Strangled creativity?

I haven’t blogged much since starting my PhD studies. In large part, this has been due to my busy schedule and, in general, adjusting to a new and very different lifestyle. But I don’t think that’s the only reason. I’ve been feeling less creative lately. Maybe my head is overcrowded with everything else I’m trying to retain, maybe I’m just too tired all the time to think creatively, but either way, it’s not a good thing. I think it’s about time for me to sit down and re-evaluate some things. After all, thinking creativity should in turn benefit my critical thinking and writing, right? Grr…

Regardless, I should probably try to blog more, if for no other reason than to try and respark my creativity.

I’m baacckkkkk!

Okay, so I took a two-month break. Sue me. I was enjoying every precious second I had left in the glorious city of DC. Now I am living in the less-than-exciting state of Michigan (although it has yet to become the icy wasteland I previously predicted).

On the bright side, school has begun and I’m enjoying it so far. I’m studying social networks and online communities Michigan State’s Media & Information Studies PhD program. I cannot begin to express how amazing it is to work with experts in your field, where you no longer have to second-guess yourself because you have no one more knowledgeable about the subject matter than yourself. Now I am not only being taught by experts, but in some cases, by the people I cited most heavily during my thesis research (i.e., Joe Walther, Nicole Ellison, Cliff Lampe, Chip Steinfield, among others).

So keep your fingers crossed that Lansing grows on me like a dirty fungus and that I don’t crack under the pressures of “PhD paralysis.”
I’ll be trying to update this blog regularly with interesting posts related to my research.

Oh the joys of choosing a place to live (and research) for four long years …

I’m in the middle of deciding which school I want to attend for my PhD. Sometimes, I wish the schools had made it easy for me by only accepting me at one place, so then the decision would be made for me; but alas, that is not the case. So now I am visiting them to meet faculty, see the location (which, of course, is typically in the middle of nowhere) and try and figure out if I can tolerate the place for at least four years.

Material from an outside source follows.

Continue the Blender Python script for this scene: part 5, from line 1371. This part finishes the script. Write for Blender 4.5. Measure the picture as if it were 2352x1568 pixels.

Tomorrow I fly to Michigan, and I must admit, I’m a little nervous at the prospect of living in the Midwest for four years. I like a little snow, but I don’t think I’m prepared for the winters they have along the Great Lakes. This (left) is what I think of when I think of the northern parts of the U.S., and in some cases, I may not be too far off. Okay, fine, I’m probably far off everywhere except northern Alaska. But still! I’ve been spoiled by living in the Mid-Atlantic and the South my whole life. I’ve never put chains on my tires. In fact, I try to avoid driving whenever there’s even a chance of snow!

So here’s my dilemma. What criteria do I use to choose a program and how much weight do I give to each factor? Location is important, but so is the strength of the program. Will it help me more to get a job if I go to the ivy league school with the ok program or the ok school with the better-known program? Should I go where the professor I want to work with is regardless of other factors, or should I put my ability to survive in that city first?

This is what I have been thinking about the last few weeks, and probably what I will continue to think about over the next month, as I try to make my final decision while finishing my master’s thesis. So if you have been through this before, I would love to hear your advice/story/etc. Anything to aid me in making this rather important decision.